Il sovrano dei gonzi

par Phastidio
venerdì 24 gennaio 2014

“Dobbiamo fare come Correa (il presidente dell’Ecuador, ndr) che ha detto ‘il debito che abbiamo contratto non lo paghiamo perché è immorale’”. Così scolpì il comico in servizio permanente effettivo Beppe Grillo alla Stampa Estera a Roma sul Fiscal Compact.

“Il Brasile gli ha detto non ti lascio solo, lo stesso hanno fatto Venezuela, Argentina, Bolivia. Si sono aiutati! E ora Correa scrive un articolo nel quale spiega che l’Ue è nella situazione in cui erano i Paesi sudamericani”. Come spesso gli capita, Grillo parla di argomenti che non padroneggia.

Da un lato, infatti, Grillo vuole il “referendum sull’euro”, che è infattibile non tanto a livello giuridico (lo è, ma le rivoluzioni di solito non tengono in grande considerazione la lettera delle norme), quanto pratico, perché il solo accenno ad un referendum causerebbe imponenti e subitanei deflussi dal sistema bancario nazionale e alla fine servirebbero i carri armati nelle strade ed ai confini di stato. Ma sono dettagli.

Il riferimento all’Ecuador è invece ad un paese che dall’anno 2000 è dollarizzato (con buona pace dell’antiamericanismo viscerale di Correa), cioè non ha una moneta propria, in reazione al collasso del sistema economico finanziario nazionale e ad una iperinflazione che aveva toccato il 100% annuale. Che come esempio dell’agognata “sovranità monetaria” è perfetto, diciamo.
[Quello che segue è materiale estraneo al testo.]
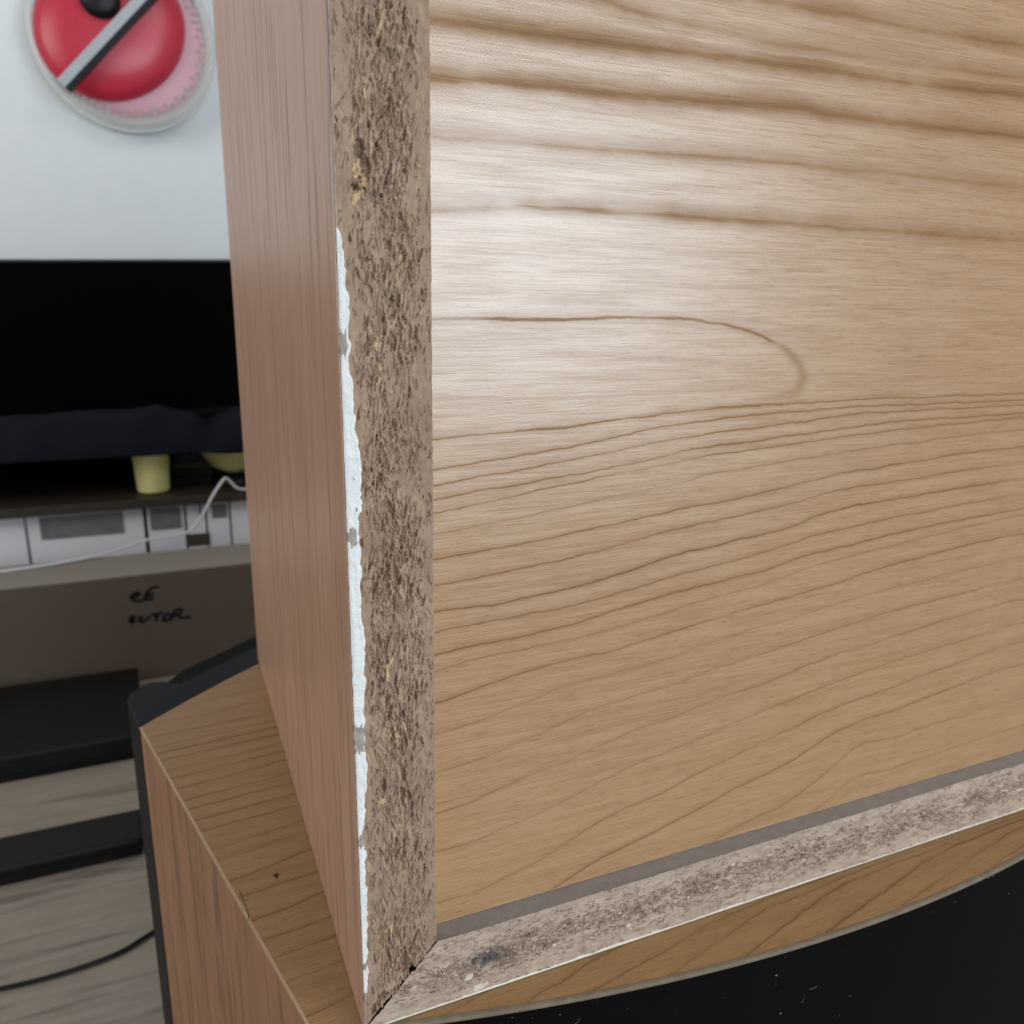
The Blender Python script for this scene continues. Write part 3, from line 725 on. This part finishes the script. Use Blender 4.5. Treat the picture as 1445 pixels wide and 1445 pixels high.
# ---------------------------------------------------------------- things behind
M['tv'] = plain('black_screen', (0.0012, 0.0012, 0.0014), 0.55, 0.02, 0.1)
M['tvb'] = plain('black_bezel', (0.004, 0.004, 0.0045), 0.45, 0.15)
M['rack'] = plain('brown_black_board', (0.030, 0.022, 0.014), 0.55, 0.35, 0.4, 120)
M['rackb'] = plain('black_board', (0.004, 0.004, 0.004), 0.6, 0.12)
M['bezel'] = plain('charcoal_bezel', (0.03, 0.031, 0.033), 0.4, 0.3)
tv = empty('television', (-0.05, 1.1, 0.0))
tag(tv, 'black screen on the dark rack in front of the white wall', 'television')
v = lambda x, z: z+0.032*(x+0.05)
def slab(name, x0, x1, y0, y1, z0, z1, mat, par):
    pts = [(x0, y0, v(x0, z0)), (x1, y0, v(x1, z0)), (x1, y1, v(x1, z0)), (x0, y1, v(x0, z0)), (x0, y0, v(x0, z1)), (x1, y0, v(x1, z1)), (x1, y1, v(x1, z1)), (x0, y1, v(x0, z1))]
    return pyd(name, pts, [(3, 2, 1, 0), (4, 5, 6, 7), (0, 1, 5, 4), (1, 2, 6, 5), (2, 3, 7, 6), (3, 0, 4, 7)], mat, par)
slab('housing', -0.62, 0.42, 1.104, 1.15, -0.012, 0.2035, M['tvb'], tv)
slab('bezel', -0.615, 0.415, 1.0995, 1.1035, 0.2006, 0.2038, M['bezel'], tv)
slab('screen', -0.61, 0.41, 1.100, 1.1045, 0.000, 0.2005, M['tv'], tv)

rack = empty('media_rack', (-0.05, 1.0, ZT))
tag(rack, 'dark open rack with brown lower shelf edge behind the cardboard box', 'rack')
box('shelf', (-0.66, 0.842, -0.079), (0.46, 1.16, -0.068), M['rack'], rack, 0.001)
box('shelf', (-0.66, 0.850, -0.018), (0.46, 1.18, -0.012), M['rackb'], rack, 0.001)
box('back_board', (-0.66, 1.161, ZT+0.001), (0.46, 1.168, -0.019), M['rackb'], rack)
for px in (-0.66, 0.43):
    for py in (0.862, 1.13):
        box('post', (px+0.001, py, ZT), (px+0.03, py+0.028, -0.0795), M['rackb'], rack)
        box('post', (px+0.001, py, -0.0675), (px+0.03, py+0.028, -0.0185), M['rackb'], rack)

# navy cloth heaped on the upper shelf, its front hanging over the edge
M['navy'] = plain('navy_cloth', (0.0065, 0.0075, 0.013), 0.85, 0.12, 0.3, 300, 0.0006)
xs = np.linspace(-0.40, 0.30, 140); ss_ = np.linspace(0, 1, 26)
prof = np.interp(xs, [-.40, -.30, -.2, -.11, -.069, -.038, -.025, .0016, .0125, .0191, .03, .054, .12, .2, .3], [.014, .02, .016, .019, .0200, .0235, .0195, .0130, .004, -.002, .008, .0170, .014, .02, .01])
P = np.zeros((26, 140, 3))
for j, sv in enumerate(ss_):
    fold = 0.004*np.sin(xs*95+2*np.sin(xs*31))*math.sin(sv*3.1)
    top_y = 0.985-0.12*sv/0.5 if sv < 0.5 else 0.865-0.030*math.sin((sv-0.5)/0.5*1.57)
    top_z = prof+0.006*math.sin(sv/0.5*1.57) if sv < 0.5 else (prof+0.006)*(1-(sv-0.5)/0.5)+(-0.0165)*((sv-0.5)/0.5)
    if sv < 0.12: top_z = np.minimum(top_z, -0.0115+sv/0.12*0.03)
    P[j, :, 0] = xs; P[j, :, 1] = top_y+fold; P[j, :, 2] = np.maximum(top_z+fold*0.35, -0.0115) if sv < 0.5 else top_z+fold*0.3
cl = grid('folded_cloth', P, M['navy'], None, flip=True)
sm = cl.modifiers.new('Solidify', 'SOLIDIFY'); sm.thickness = 0.0015; sm.offset = -1
tag(cl, 'dark navy cloth heaped on the upper rack shelf under the black screen', 'cloth')

def lathe(name, prof, cx, cy, mat, parent=None, n=40):
    V = [(cx+r*math.cos(k/n*2*math.pi), cy+r*math.sin(k/n*2*math.pi), z) for r, z in prof for k in range(n)]
    F = [(j*n+k, j*n+(k+1) % n, (j+1)*n+(k+1) % n, (j+1)*n+k) for j in range(len(prof)-1) for k in range(n)]
    return pyd(name, V, F, mat, parent, True)
M['yellow'] = plain('yellow_plastic', (0.88, 0.82, 0.36), 0.3, 0.6, 0.06)
M['yellow2'] = plain('olive_yellow_plastic', (0.75, 0.70, 0.28), 0.4, 0.4, 0.15)
zs = -0.068
cup = lathe('cup', [(0.0, zs+.0005), (.0165, zs+.0005), (.0180, zs+.003), (.0205, zs+.046), (.0212, zs+.047), (.0204, zs+.0475), (.0195, zs+.045), (.0170, zs+.004), (0, zs+.003)], -0.0495, 0.882, M['yellow'])
tag(cup, 'pale yellow tapered cup on the brown shelf, next to the shelf clutter', 'cup')
bowl = lathe('bowl', [(0.0, zs+.0125), (.010, zs+.0130), (.026, zs+.022), (.042, zs+.043), (.0432, zs+.0436), (.0415, zs+.044), (.025, zs+.025), (.009, zs+.016), (0, zs+.0155)], 0.045, 0.905, M['yellow2'])
tag(bowl, 'olive yellow bowl on a dark stand on the brown shelf', 'bowl')
M['blk'] = plain('black_plastic', (0.006, 0.006, 0.006), 0.45, 0.3)
M['olive'] = plain('dull_olive', (0.035, 0.033, 0.018), 0.6, 0.3, 0.4, 90)
st = lathe('bowl_stand', [(0.0, zs+.0003), (.026, zs+.0003), (.027, zs+.004), (.014, zs+.008), (.012, zs+.0122), (0, zs+.0124)], 0.045, 0.905, M['blk'])
tag(st, 'black round stand carrying the olive yellow bowl', 'stand')
ds = empty('cassette_stack', (-0.005, 0.93, zs))
tag(ds, 'stack of dark cases on the brown shelf between yellow cup and bowl', 'cases')
for k in range(4):
    z0 = zs+0.0003+k*0.0095
    box('case', (-0.026+0.002*(k % 2), 0.905, z0), (0.018+0.0015*(k % 3), 0.975, z0+0.0088), M['blk'] if k != 2 else M['olive'], ds, 0.0008)

# white unit under the brown shelf
M['white'] = plain('white_plastic', (0.70, 0.70, 0.74), 0.35, 0.5, 0.06, 40)
M['gap'] = plain('dark_gap', (0.02, 0.02, 0.018), 0.6, 0.2)
M['pane'] = plain('grey_window', (0.16, 0.16, 0.17), 0.2, 0.6, 0.45, 80)
M['khaki'] = plain('khaki_slot', (0.055, 0.05, 0.032), 0.6, 0.3)
wu = empty('drawer_unit', (-0.05, 0.95, ZT))
tag(wu, 'white plastic unit with grey windows beneath the brown shelf', 'drawer unit')
box('carcass', (-0.42, 0.872, ZT), (0.30, 1.12, -0.082), M['white'], wu, 0.001)
YF = 0.860
faces = [(-0.42, -0.305), (-0.302, -0.185), (-0.182, -0.0635), (-0.0595, -0.0190), (-0.0160, 0.0045), (0.0070, 0.0320), (0.0345, 0.08), (0.083, 0.19), (0.193, 0.30)]
for x0, x1 in faces:
    box('drawer_front', (x0, YF, -0.150), (x1, 0.871, -0.0825), M['white'], wu, 0.0008)
box('window', (-0.0565, YF-0.0012, -0.1105), (-0.0225, YF-0.0003, -0.0845), M['pane'], wu, 0.0004)
box('window', (0.0125, YF-0.0012, -0.1020), (0.0300, YF-0.0003, -0.0850), M['pane'], wu, 0.0004)
box('window', (-0.170, YF-0.0012, -0.1105), (-0.085, YF-0.0003, -0.0845), M['pane'], wu, 0.0004)
box('slot', (-0.0165, YF-0.0010, -0.1345), (0.0080, YF-0.0002, -0.1195), M['khaki'], wu)
box('gap_shade_strip', (-0.0632, YF+0.001, -0.140), (-0.0600, YF+0.004, -0.083), M['gap'], wu)  # dark strips standing in for the shade in gaps between drawers
box('gap_shade_strip', (-0.0015, YF-0.0008, -0.0990), (0.0005, YF-0.0001, -0.0835), M['gap'], wu)
box('plinth', (-0.42, 0.866, ZT+0.001), (0.30, 0.8715, -0.151), M['gap'], wu)

M['cable'] = plain('white_cable', (0.62, 0.62, 0.66), 0.4, 0.5)
cb = tube('white_cable', [(-.30, .80, -.1255), (-.20, .80, -.1255), (-.12, .815, -.1235), (-.0812, .83, -.1196), (-.0665, .832, -.1135), (-.025, .834, -.1126), (-.013, .834, -.1078), (-.0001, .833, -.0918), (.0135, .833, -.0672), (.026, .833, -.0500), (.0296, .833, -.0465), (.0343, .835, -.0517), (.0415, .838, -.0625), (.0532, .842, -.0650), (.09, .85, -.0660), (.16, .86, -.0660)], 0.0016, M['cable'])
tag(cb, 'thin white cable draped across the white unit and brown shelf', 'cable')

# cardboard box with handwriting
M['card'] = plain('grey_brown_card', (0.108, 0.083, 0.066), 0.8, 0.2, 0.08, 90)
M['card_lit'] = plain('grey_brown_card_lit', (0.27, 0.24, 0.20), 0.75, 0.25, 0.08, 90)  # lighter copy of the card: light from above painted into the top
M['ink'] = plain('black_marker', (0.006, 0.005, 0.007), 0.6, 0.2)
cbx = empty('cardboard_box', (-0.15, 0.79, ZT))
tag(cbx, 'grey-brown cardboard box with black handwriting behind the lower cabinet', 'box')
box('carton', (-0.44, 0.750, ZT), (0.20, 0.826, -0.129), M['card'], cbx, 0.0012)
box('lid', (-0.44, 0.7503, -0.1288), (0.20, 0.8257, -0.1272), M['card_lit'], cbx, 0.0005)
def pen(px):
    """photo pixel -> point on the front of the box"""
    d = fw+rt*((px[0]-722.5)/1141.2)-up*((px[1]-722.5)/1141.2)
    s = (0.750-0.0002+0.1518845)/d[1]
    return (-0.0305888+s*d[0], 0.1674776+s*d[2])
zz = lambda L: [pen((170+a*0.1661, 780+b*0.1661)) for a, b in L]
for L, w in (([(78, 388), (112, 352), (150, 338), (156, 356), (118, 380), (84, 392)], 1.0), ([(92, 398), (130, 412), (170, 412), (200, 396)], .9), ([(196, 400), (214, 372), (226, 336), (258, 306), (290, 292), (326, 290)], .9), ([(220, 376), (250, 358), (282, 352)], .9), ([(200, 398), (240, 400), (282, 384)], .9),
             ([(130, 540), (92, 548), (78, 572), (96, 592), (124, 590)], 1.0), ([(84, 572), (124, 562)], .9), ([(196, 544), (166, 552), (156, 574), (178, 586), (216, 574)], 1.0), ([(214, 572), (240, 548), (252, 540)], .7),
             ([(256, 532), (300, 524), (362, 508)], .9), ([(312, 524), (304, 552), (300, 582)], 1.0), ([(404, 512), (376, 540), (356, 576)], 1.0), ([(404, 512), (432, 536), (428, 566), (396, 576), (358, 576)], .9),
             ([(458, 488), (456, 520), (446, 556)], 1.0), ([(458, 492), (498, 478), (522, 484), (512, 512), (468, 530)], .9), ([(474, 528), (514, 552), (552, 552), (600, 544)], .9)):
    pts = np.array(zz(L)); k = np.linspace(0, len(pts)-1, 6*len(pts))
    q = np.stack([np.interp(k, np.arange(len(pts)), pts[:, c]) for c in (0, 1)], 1)
    for _ in range(3): q[1:-1] = (q[:-2]+2*q[1:-1]+q[2:])/4
    d = np.gradient(q, axis=0); d /= np.maximum(1e-9, np.hypot(d[:, 0], d[:, 1]))[:, None]
    ww = 0.0017*w*(0.8+0.3*np.sin(np.linspace(0.3, 2.8, len(q))))
    V = []
    for i in range(len(q)):
        nx, nz = -d[i, 1]*ww[i], d[i, 0]*ww[i]
        V += [(q[i, 0]+nx, 0.7498, q[i, 1]+nz), (q[i, 0]-nx, 0.7498, q[i, 1]-nz)]
    pyd('handwriting', V, [(2*i, 2*i+1, 2*i+3, 2*i+2) for i in range(len(q)-1)], M['ink'], cbx)

# on the table, left of the lower cabinet
bu = empty('black_receiver', (-0.25, 0.64, ZT))
tag(bu, 'flat black device on the table in front of the cardboard box', 'device')
box('case', (-0.46, 0.585, ZT), (-0.080, 0.735, ZT+0.024), M['blk'], bu, 0.002)
box('front_trim', (-0.455, 0.5838, ZT+0.004), (-0.085, 0.5853, ZT+0.007), M['baffle'], bu)
ad = empty('power_adapter', (-0.13, 0.46, ZT))
tag(ad, 'black power adapter lying on the wood table beside the lower cabinet', 'adapter')
box('case', (-0.20, 0.440, ZT), (-0.0735, 0.480, ZT+0.016), M['blk'], ad, 0.003)
box('seam', (-0.2005, 0.4395, ZT+0.0085), (-0.073, 0.4805, ZT+0.0091), M['baffle'], ad)
lw = tube('black_lead', [(-0.22, 0.46, ZT+0.010), (-0.25, 0.45, ZT+0.004), (-0.27, 0.40, ZT+0.002), (-0.22, 0.352, ZT+0.002), (-0.15, 0.335, ZT+0.002), (-0.09, 0.338, ZT+0.002), (-0.068, 0.352, ZT+0.002), (-0.05, 0.36, ZT+0.002)], 0.0014, M['blk'])
tag(lw, 'thin black lead curving over the wood table', 'cable')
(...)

Quanto ai restanti “dettagli”, vi basti sapere che l’Ecuador ricava la maggior parte (circa il 75%) delle proprie entrate da rendita petrolifera (mezzo milione di barili al giorno, il più piccolo produttore Opec), e dalle rimesse dei propri emigranti. Il paese è praticamente privo di investimento diretto estero: fatelo sapere a Grillo, riguardo la “solidarietà fraterna” dei paesi vicini.

Beneficiato dalla rendita petrolifera, l’Ecuador ha cominciato allegramente e prevedibilmente a sbracare sui conti pubblici e sul deficit delle partite correnti, ed ora corre il non trascurabile rischio di finire a gambe all’aria in ipotesi di calo dei prezzi del greggio, che innescherebbe una stretta devastante di liquidità in un paese che non ha una propria valuta.

L’Ecuador, inoltre, dopo l’ultimo default è pressoché un paria sui mercati internazionali dei capitali, al punto che per il proprio funding si affida in misura quasi esclusiva alla Cina, a cui vende il proprio greggio.

Per fronteggiare un calo delle entrate in dollari, in presenza di deficit gemelli (pubblico e delle partite correnti), il governo di Correa ha già alzato la quota di attivi che le banche locali devono obbligatoriamente avere investiti nel paese (ora al 60%), ed ha fatto ricorso al fondo prestatore regionale per colmare i buchi di bilancia dei pagamenti.

Tuttavia, poiché il conto della realtà arriva sempre, ora il governo sta “suggerendo” (bontà sua) che potrebbe emettere un’obbligazione, sfruttando la grande fame dei mercati per il rendimento. Sarebbe ovviamente un bond in dollari (sennò come si farebbe a finanziare il deficit di bilancia dei pagamenti, volendo evitare di strangolare il paese?), magari anche per evitare di consegnarsi mani e piedi ai cinesi, come di fatto sta già avvenendo. Auguri vivissimi.

Che dire? Sfiorito il mito grillesco dell’Argentina, morto in culla quello dell’Islanda, ecco pronto il sostituto. Un modello di sovranità monetaria, somiglianza con la struttura economica del nostro paese, indipendenza da creditori internazionali. Giusto? L’Internazionale Gonza avanza a grandi passi.

Vi è più chiaro ora perché votare per il M5S, al netto di qualche salutare caciara sui costi della politica, equivale a buttare il proprio voto nello sciacquone?